▶ [Written exercise]
Extract all lines in the data that contain the word "from".

▶ [Collected data]
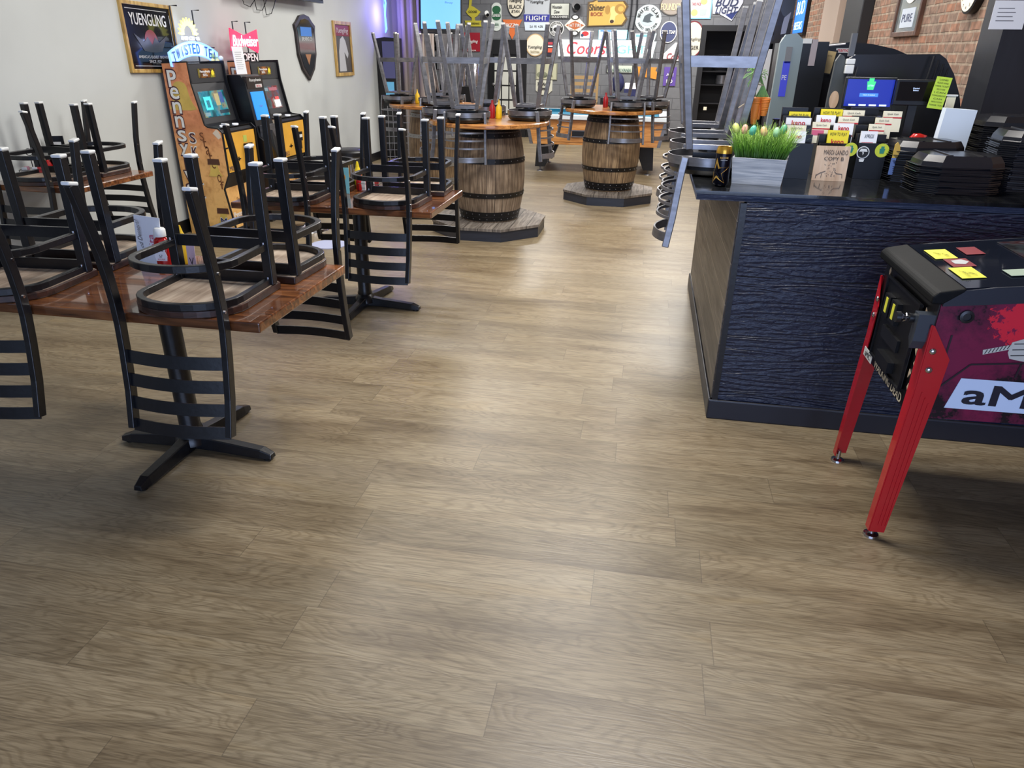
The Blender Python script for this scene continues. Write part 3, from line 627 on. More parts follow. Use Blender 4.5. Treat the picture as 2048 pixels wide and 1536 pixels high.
# plaque
pq = thing('wooden_plaque', 'light wooden plaque with handwritten black lettering and dots, leaning on the holder', 'plaque', tuple(wp(1656, 362, Z=CZ)), 0, rot=(-.06, 0, 0))
LW = grain('light_birch', (206, 176, 146), (186, 152, 122), (222, 196, 168), (30, 3, 3), .5, .1)
MB().bx(-.074, .074, 0, .012, 0, .155).build('board', LW, pq)
text('MASOi LANDO', .105, .02, (.012, -.001, .128), INK, pq); text('COPY B', .085, .016, (.008, -.001, .1), INK, pq)
rd = random.Random(3); m = MB()
for i in range(40):
    a = rd.uniform(-1, 1); z = rd.uniform(.02, .085); m.cyl((a*.03*(1+abs(z-.05)*8)*.8, -.001, z), .0012, .001, 8, rot=(PI/2, 0, 0))
for a, b in (((-.06, .022), (-.045, .034)), ((-.045, .034), (-.02, .045)), ((.02, .044), (.03, .035)), ((.03, .035), (.055, .033)), ((.055, .033), (.058, .015)), ((-.058, .03), (-.06, .012)), ((-.035, .034), (-.036, .015))): m.sweep([(a[0], -.001, a[1]), (b[0], -.001, b[1])], .001, .0016)
m.build('drawing', INK, pq)
# red bottle, tag, papers, note
rr = thing('red_bottle', 'rounded red plastic bottle upside down beside the stacks of black trays', 'bottle', tuple(wp(1812, 345, Z=CZ)), 0, rot=(0, .12, 0))
MB().lathe([(.018, 0), (.03, .015), (.034, .06), (.03, .1), (.044, .14), (.044, .165), (.032, .185), (.001, .19)], seg=22, sy=.7).build('body', P('glossy_red', (186, 34, 26), .2), rr, smooth=True)
MB().bx(-.02, .01, -.034, -.025, .06, .12).build('label', P('grey_label', (120, 116, 116), .5), rr)
p = wp(1786, 325, Y=3.66); d = thing('sticker_tag', 'gold and blue polka-dot tag at the right edge of the brochure holders', 'sticker', tuple(p)); MB().bx(-.01, .01, 0, .004, -.055, .02).build('dotted_strip', P('blue_print', (92, 116, 170), .5), d); MB().prism([(-.008, .02), (.012, .02), (.02, .05), (.014, .075), (.002, .09), (-.008, .08)], 0, .004, 'y').build('gold_shape', P('gold_card', (200, 164, 72), .5), d)
p = wp(1915, 218, Y=3.95); d = thing('paper_stack', 'tall white block of paper leaning behind the black trays', 'paper', (p.x, 3.95, CZ), 0, rot=(0, .05, 0)); MB().bx(-.065, .075, 0, .05, .0, p.z-CZ).build('sheets', P('white_paper_block', (214, 226, 238), .5), d)
# tray stacks
TRAY = P('black_tray_plastic', (30, 30, 34), .18)
def tray_mesh(w_, d_):
    m = MB(); c = .2
    def oc(k, z, dx=0): return [m.bm.verts.new((x*k, y*k, z)) for x, y in ((-w_/2, -d_/2+c*d_), (-w_/2+c*w_, -d_/2), (w_/2-c*w_, -d_/2), (w_/2, -d_/2+c*d_), (w_/2, d_/2-c*d_), (w_/2-c*w_, d_/2), (-w_/2+c*w_, d_/2), (-w_/2, d_/2-c*d_))]
    R_ = [oc(.86, 0), oc(1, .0), oc(1.012, .0014), oc(1, .003), oc(.92, .003), oc(.9, .02), oc(.8, .046)]
    for a, b in zip(R_, R_[1:]):
        for j in range(8): m.bm.faces.new((a[j], a[(j+1) % 8], b[(j+1) % 8], b[j]))
    m.bm.faces.new(R_[-1])
    for x in (-w_*.18, w_*.18): m.bx(x-.006, x+.006, -d_*.40, d_*.40, .044, .05)
    return m
ORD = 'top second third fourth fifth sixth seventh eighth ninth tenth eleventh twelfth thirteenth fourteenth fifteenth sixteenth seventeenth eighteenth nineteenth twentieth twenty-first twenty-second twenty-third twenty-fourth twenty-fifth twenty-sixth twenty-seventh twenty-eighth twenty-ninth thirtieth thirty-first thirty-second thirty-third'.split()
T0 = None; TG = 'black takeout trays stacked on the counter'
for k, (x, y, r, n, wd, dp, nm) in enumerate(((1.325, 3.47, .05, 14, .36, .24, 'front stack at the counter edge'), (1.275, 3.77, .2, 17, .34, .24, 'stack behind the front one'), (1.66, 3.62, -.1, 25, .3, .26, 'tall stack at the right photo edge'), (1.73, 3.98, .0, 29, .34, .26, 'tallest stack, rearmost at the right edge'))):
    proto = None
    for i in range(n):
        z = CZ+.0085*i; rj = r+.022*math.sin(i*2.3+k); lb = 'black tray, %s from the top of the %s' % (ORD[n-1-i], nm) if i < n-1 else 'topmost black tray of the '+nm
        if proto is None: proto = tray_mesh(wd, dp).build('takeout_tray', TRAY, loc=(x, y, z), rot=(0, 0, rj)); tag(proto, lb, 'tray', TG)
        else:
            c = proto.copy(); col.objects.link(c); c.location = (x+.004*math.sin(i*1.7), y+.003*math.cos(i*2.1), z); c.rotation_euler = (0, 0, rj); c['label'] = lb
# ---- lottery terminal area
def monitor(name, pxs, Y, label, emi, par=None):
    a = wp(*pxs[0], Y=Y); b = wp(*pxs[1], Y=Y); w_, h_ = (b.x-a.x), (a.z-b.z); cx, cz = (a.x+b.x)/2, (a.z+b.z)/2
    t = thing(name, label, 'monitor', (cx, Y, CZ)); zc = cz-CZ
    MB().bx(-w_/2-.01, w_/2+.012, 0, .03, zc-h_/2-.022, zc+h_/2+.01).build('casing', BPL, t, bevel=.004)
    MB().bx(-w_/2, w_/2, -.002, -.0005, zc-h_/2, zc+h_/2).build('screen', emi, t)
    MB().bx(-.02, .02, .02, .04, .01, zc-h_/2).bx(-.08, .08, -.03, .07, 0, .012).build('stand', BPL, t)
    return t, w_, h_, zc
WE = P('screen_white', (200, 220, 255), .5, emit=(200, 220, 255), es=1.0); GE = P('screen_green', (60, 190, 120), .5, emit=(60, 190, 120), es=1.0)
t, w_, h_, zc = monitor('lottery_monitor', ((1697, 158), (1779, 214)), 4.2, 'monitor showing a blue lottery screen behind the brochure holders', P('blue_screen', (20, 36, 130), .3, emit=(24, 40, 140), es=.9))
MB().prism([(-.02, .06), (-.012, .06), (-.012, .075), (.012, .075), (.012, .06), (.022, .06), (.016, .02), (-.014, .02)], -.0035, -.0025, 'y').build('logo', GE, t, loc=(0, 0, zc-.005)); text('LOTTERY', .03, .008, (.001, -.0042, zc+.035), WE, t)
MB().bx(-.045, .045, -.0032, -.0024, zc-.018, zc-.001).build('button', P('screen_blue', (70, 130, 220), .5, emit=(60, 110, 210), es=1), t); text('TOUCH TO DISPLAY', .06, .006, (0, -.0045, zc-.0095), WE, t)
for i in range(4): MB().bx(-.09+i*.05, -.055+i*.05, -.0032, -.0024, zc-.062, zc-.054).build('button', WE, t)
t, w_, h_, zc = monitor('payment_monitor', ((1800, 163), (1870, 203)), 4.15, 'black standby monitor with tiny white words, right of the blue screen', SCREEN); text('Checked\nBalance', .03, .016, (-.01, -.003, zc+.01), WE, t)
d = thing('handwritten_note', 'lime green handwritten note stuck beside the black monitor', 'note', tuple(wp(1879, 186, Y=4.1)), 0, rot=(0, .1, 0)); MB().bx(-.036, .036, 0, .001, -.073, .073).build('sheet', P('lime_paper', (190, 222, 70), .6), d)
for i in range(9): text(['LADIES', 'PLEASE HAND', 'WRITE TICKET', 'AND IT IS YOURS', 'I CAN', 'TOMORROW', 'CAN', 'WRITE IT DOWN', 'THANK YOU'][i], .04+.012*(i % 3), .007, (0, -.0008, .06-i*.0145), INK, d)
pt = thing('receipt_printer', 'black printer unit with a small blue light under the monitors', 'printer', (1.36, 4.2, CZ)); MB().bx(-.13, .13, -.12, .1, 0, .14).build('body', BPL, pt, bevel=.01); MB().bx(-.09, .06, -.125, -.119, .08, .086).build('slot', STEEL, pt); MB().ball((.09, -.121, .07), .005, seg=8, n=5).build('indicator', P('blue_led', (80, 90, 255), .4, emit=(90, 100, 255), es=4), pt)
b = thing('paper_roll_tab', 'cream paper strip standing on the counter behind the white paper block', 'paper', tuple(wp(1901, 205, Y=4.2))); MB().bx(-.02, .02, 0, .01, CZ-b.location.z, .03).build('strip', CREAM, b); MB().bx(-.026, .026, -.004, .014, .03, .037).build('clip', WHT, b)
# curved black hood behind the monitors
Yh = 4.5
hp = [(1697, 228), (1697, 118), (1712, 109), (1800, 109), (1880, 108), (1893, 118), (1908, 148), (1919, 190), (1923, 240), (1923, 300)]
hw_ = [wp(a, b, Y=Yh) for a, b in hp]; hx = sum(p.x for p in hw_)/len(hw_)
hood = thing('terminal_hood', 'large black curved-top hood around the lottery terminal', 'booth', (hx, Yh, CZ))
MB().prism([(hw_[0].x-hx, 0)]+[(p.x-hx, p.z-CZ) for p in hw_[1:-1]]+[(hw_[-1].x-hx, 0)], 0, .03, 'y').build('back_board', P('hood_black', (26, 27, 30), .22), hood)
fp = [wp(a, b, Y=Yh-.06) for a, b in ((1680, 108), (1687, 112), (1693, 135), (1697, 170), (1697, 232), (1643, 232), (1655, 190), (1664, 150), (1670, 122))]
MB().prism([(p.x-hx, p.z-CZ) for p in fp[:4]]+[(fp[4].x-hx, 0), (fp[5].x-hx+.01, 0)]+[(p.x-hx, p.z-CZ) for p in fp[6:]], -.08, -.05, 'y').build('side_fin', P('fin_grey', (62, 66, 66), .5, noise=.2, nscale=(20, 20, 3)), hood)
c = wp(1668, 200, Y=Yh-.09); MB().lathe([(.024, -.003), (.024, .003)], (c.x-hx, -.085, c.z-CZ), 24, sx=1, rot=(PI/2, 0, 0), sy=1.9).build('wooden_badge', LW, hood)
for i in range(4): a = wp(1868+i*9, 112+i*8, Y=Yh-.03); MB().tube([(a.x-hx, -.04, a.z-CZ), (a.x-hx-.012, -.05, a.z-CZ-.1), (a.x-hx-.03, -.04, a.z-CZ-.17)], .006, 6).build('hanging_cable', BPL, hood)
ra = thing('router_box', 'small white wireless box with trailing wires on the black hood', 'router', tuple(wp(1702, 125, Y=Yh-.12))); MB().bx(-.022, .022, 0, .03, -.055, -.012).bx(-.022, .022, 0, .03, -.009, .018).build('body', WHT, ra, bevel=.004)
MB().bx(-.014, .012, .02, .05, .03, .14).build('antenna_panel', P('grey_plastic', (86, 88, 92), .4), ra)
rd = random.Random(2)
for i in range(3): MB().tube([(.0, .0, -.055), (-.02+.02*i, .0, -.1), (.01*i, -.01, -.13), (.03, 0, -.09), (.025+.01*i, .02, -.02)], .002, 5).build('wire', BPL, ra)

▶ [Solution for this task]
The Blender Python script for this scene continues. Write part 3, from line 627 on. More parts follow. Use Blender 4.5. Treat the picture as 2048 pixels wide and 1536 pixels high.
        z = CZ+.0085*i; rj = r+.022*math.sin(i*2.3+k); lb = 'black tray, %s from the top of the %s' % (ORD[n-1-i], nm) if i < n-1 else 'topmost black tray of the '+nm